The appellants, a Canadian shipping conglomerate, purchased reconditioned marine engine parts from the respondent supplier, whose contract contained a six-month warranty and a clause limiting liability to €50,000.
Well after the warranty expired, the ship's main engine suffered a major failure caused by a latent defect in the supplied crankshaft, and the appellants commenced proceedings for $5,661,830.33 in damages and lost profit.
The trial judge held that the Civil Code of Québec governed the dispute and that the limitation clause was unenforceable, but the Court of Appeal majority reversed, finding Canadian maritime law applicable and the clause valid.

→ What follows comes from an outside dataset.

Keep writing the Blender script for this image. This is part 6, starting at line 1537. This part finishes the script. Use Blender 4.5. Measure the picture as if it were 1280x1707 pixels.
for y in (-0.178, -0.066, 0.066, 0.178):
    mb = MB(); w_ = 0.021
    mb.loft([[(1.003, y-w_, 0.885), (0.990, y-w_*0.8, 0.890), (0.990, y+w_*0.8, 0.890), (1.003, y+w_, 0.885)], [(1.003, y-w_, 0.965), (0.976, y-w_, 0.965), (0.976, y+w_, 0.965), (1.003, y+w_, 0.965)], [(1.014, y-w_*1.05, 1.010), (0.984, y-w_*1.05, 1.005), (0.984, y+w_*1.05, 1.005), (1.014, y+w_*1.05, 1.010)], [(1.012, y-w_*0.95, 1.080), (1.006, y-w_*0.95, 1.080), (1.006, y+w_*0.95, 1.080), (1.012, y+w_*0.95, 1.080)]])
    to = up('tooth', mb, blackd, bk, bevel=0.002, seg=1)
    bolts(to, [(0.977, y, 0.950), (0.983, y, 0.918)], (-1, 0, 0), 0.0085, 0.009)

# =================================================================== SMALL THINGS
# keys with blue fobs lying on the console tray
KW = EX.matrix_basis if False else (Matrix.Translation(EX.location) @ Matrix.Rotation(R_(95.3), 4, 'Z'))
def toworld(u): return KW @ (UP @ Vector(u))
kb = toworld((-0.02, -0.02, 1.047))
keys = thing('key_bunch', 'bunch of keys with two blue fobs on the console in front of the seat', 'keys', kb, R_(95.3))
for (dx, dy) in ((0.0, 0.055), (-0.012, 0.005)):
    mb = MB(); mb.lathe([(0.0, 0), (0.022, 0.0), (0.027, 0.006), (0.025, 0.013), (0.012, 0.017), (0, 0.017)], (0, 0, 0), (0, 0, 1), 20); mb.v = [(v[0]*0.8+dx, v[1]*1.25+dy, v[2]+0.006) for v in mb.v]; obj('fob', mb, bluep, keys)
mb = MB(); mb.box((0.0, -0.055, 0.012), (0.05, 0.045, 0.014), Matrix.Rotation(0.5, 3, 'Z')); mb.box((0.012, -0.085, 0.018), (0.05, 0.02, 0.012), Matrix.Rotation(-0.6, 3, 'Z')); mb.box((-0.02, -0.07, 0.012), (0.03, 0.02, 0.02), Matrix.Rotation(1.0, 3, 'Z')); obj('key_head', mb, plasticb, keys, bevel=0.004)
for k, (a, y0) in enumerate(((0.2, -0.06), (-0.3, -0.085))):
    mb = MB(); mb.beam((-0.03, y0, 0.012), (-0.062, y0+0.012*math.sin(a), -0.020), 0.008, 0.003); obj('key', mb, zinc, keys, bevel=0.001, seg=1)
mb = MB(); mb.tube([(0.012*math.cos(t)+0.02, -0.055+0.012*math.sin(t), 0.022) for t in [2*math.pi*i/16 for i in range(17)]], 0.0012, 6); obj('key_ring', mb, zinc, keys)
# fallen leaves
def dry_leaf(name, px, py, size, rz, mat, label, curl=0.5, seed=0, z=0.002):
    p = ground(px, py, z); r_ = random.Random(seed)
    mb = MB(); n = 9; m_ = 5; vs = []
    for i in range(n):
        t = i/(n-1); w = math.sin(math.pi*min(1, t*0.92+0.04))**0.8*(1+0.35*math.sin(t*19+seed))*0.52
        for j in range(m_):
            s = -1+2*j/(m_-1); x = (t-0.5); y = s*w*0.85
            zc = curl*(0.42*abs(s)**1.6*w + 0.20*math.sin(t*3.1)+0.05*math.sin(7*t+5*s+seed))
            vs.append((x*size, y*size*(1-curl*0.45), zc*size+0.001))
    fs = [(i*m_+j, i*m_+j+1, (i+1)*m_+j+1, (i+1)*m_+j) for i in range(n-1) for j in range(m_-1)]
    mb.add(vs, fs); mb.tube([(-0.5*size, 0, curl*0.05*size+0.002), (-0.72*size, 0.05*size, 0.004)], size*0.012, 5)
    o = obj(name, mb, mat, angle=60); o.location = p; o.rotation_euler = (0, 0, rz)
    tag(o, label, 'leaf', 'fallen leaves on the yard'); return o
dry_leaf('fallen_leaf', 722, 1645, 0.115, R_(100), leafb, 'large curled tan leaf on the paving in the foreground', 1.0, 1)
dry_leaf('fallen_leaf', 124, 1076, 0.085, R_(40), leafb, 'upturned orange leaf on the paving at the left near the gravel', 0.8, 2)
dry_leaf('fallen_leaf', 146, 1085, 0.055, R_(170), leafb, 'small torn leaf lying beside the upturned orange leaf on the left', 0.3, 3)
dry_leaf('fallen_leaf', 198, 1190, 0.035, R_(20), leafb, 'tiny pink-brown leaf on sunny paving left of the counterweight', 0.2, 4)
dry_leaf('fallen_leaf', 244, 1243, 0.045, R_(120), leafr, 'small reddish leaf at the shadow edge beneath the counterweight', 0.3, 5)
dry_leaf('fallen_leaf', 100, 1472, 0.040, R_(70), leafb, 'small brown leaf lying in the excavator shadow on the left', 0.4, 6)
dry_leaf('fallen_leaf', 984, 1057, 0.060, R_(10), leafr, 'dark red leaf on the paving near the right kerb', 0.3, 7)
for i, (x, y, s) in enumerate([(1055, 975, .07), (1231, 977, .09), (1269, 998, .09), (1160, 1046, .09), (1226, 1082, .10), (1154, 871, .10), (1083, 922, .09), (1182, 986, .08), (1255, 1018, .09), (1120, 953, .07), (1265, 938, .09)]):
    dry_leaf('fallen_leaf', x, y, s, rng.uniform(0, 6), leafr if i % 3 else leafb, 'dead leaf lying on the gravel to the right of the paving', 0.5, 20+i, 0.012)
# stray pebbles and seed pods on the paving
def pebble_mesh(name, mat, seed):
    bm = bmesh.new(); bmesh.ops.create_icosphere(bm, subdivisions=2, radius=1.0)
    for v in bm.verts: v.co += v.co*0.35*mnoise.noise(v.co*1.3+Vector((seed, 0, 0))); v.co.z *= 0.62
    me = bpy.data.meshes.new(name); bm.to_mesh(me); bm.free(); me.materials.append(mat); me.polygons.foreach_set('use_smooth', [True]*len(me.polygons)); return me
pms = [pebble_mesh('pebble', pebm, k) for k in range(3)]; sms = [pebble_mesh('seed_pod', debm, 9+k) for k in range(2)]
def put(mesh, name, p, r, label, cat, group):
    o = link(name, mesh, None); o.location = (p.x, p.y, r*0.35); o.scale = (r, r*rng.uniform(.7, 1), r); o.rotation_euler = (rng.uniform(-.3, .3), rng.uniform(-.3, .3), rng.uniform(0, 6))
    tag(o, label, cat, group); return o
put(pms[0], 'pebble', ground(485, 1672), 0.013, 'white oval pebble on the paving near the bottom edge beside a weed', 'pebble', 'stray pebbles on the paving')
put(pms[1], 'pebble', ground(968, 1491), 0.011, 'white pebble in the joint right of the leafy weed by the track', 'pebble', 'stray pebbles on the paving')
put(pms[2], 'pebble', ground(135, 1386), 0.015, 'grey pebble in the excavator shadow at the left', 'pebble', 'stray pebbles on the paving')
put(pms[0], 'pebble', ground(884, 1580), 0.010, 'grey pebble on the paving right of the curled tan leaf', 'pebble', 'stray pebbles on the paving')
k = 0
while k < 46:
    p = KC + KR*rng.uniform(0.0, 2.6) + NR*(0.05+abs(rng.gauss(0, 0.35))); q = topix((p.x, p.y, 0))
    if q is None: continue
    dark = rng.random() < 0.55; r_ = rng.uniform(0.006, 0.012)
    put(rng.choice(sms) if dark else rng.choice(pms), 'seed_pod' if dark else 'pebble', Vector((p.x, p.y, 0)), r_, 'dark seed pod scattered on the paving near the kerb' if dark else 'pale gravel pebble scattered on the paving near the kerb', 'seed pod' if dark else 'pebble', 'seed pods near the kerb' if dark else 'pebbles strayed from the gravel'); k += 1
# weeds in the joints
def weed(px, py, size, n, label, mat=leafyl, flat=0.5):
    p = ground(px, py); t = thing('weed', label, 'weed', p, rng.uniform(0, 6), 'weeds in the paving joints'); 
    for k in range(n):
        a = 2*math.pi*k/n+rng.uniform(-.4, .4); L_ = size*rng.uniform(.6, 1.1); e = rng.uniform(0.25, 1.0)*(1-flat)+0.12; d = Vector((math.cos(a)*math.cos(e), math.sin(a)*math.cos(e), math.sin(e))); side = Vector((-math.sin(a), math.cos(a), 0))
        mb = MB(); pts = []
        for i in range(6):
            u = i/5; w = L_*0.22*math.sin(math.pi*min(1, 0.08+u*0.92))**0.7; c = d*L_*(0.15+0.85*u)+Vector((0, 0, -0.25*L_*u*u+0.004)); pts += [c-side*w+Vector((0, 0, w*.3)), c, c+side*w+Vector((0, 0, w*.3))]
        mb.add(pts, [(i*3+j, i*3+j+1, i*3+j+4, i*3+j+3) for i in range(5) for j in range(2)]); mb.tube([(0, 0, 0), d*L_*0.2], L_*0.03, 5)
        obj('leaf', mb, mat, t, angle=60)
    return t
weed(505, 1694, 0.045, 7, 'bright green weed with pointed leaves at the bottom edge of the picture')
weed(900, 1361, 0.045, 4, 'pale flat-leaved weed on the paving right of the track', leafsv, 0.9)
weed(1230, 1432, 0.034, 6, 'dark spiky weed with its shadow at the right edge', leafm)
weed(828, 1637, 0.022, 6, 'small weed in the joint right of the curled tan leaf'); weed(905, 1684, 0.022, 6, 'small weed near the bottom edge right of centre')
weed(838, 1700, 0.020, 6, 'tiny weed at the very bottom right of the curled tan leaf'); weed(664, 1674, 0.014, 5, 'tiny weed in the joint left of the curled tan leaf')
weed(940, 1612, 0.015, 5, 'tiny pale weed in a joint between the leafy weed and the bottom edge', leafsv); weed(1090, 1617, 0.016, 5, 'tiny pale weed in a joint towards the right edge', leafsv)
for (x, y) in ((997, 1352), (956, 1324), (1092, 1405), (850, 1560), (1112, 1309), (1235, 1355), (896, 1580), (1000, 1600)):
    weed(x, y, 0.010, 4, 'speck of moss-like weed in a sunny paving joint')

A unanimous Supreme Court of Canada allowed the appeal, restoring the trial judge's conclusions, although the six-judge majority and the three-judge concurrence differed as to the constitutional analysis: the majority applied a modified pith and substance test followed by the integral connection test and concluded that while the sale of marine engine parts falls within both federal legislative authority and provincial property and civil rights power (a double aspect scenario), neither interjurisdictional immunity nor federal paramountcy displaces art. 1733 C.C.Q., which prevails over non-statutory Canadian maritime law; the concurrence would have resolved the matter solely through pith and substance, characterizing the dispute as one of sale of goods governed by s. 92(13).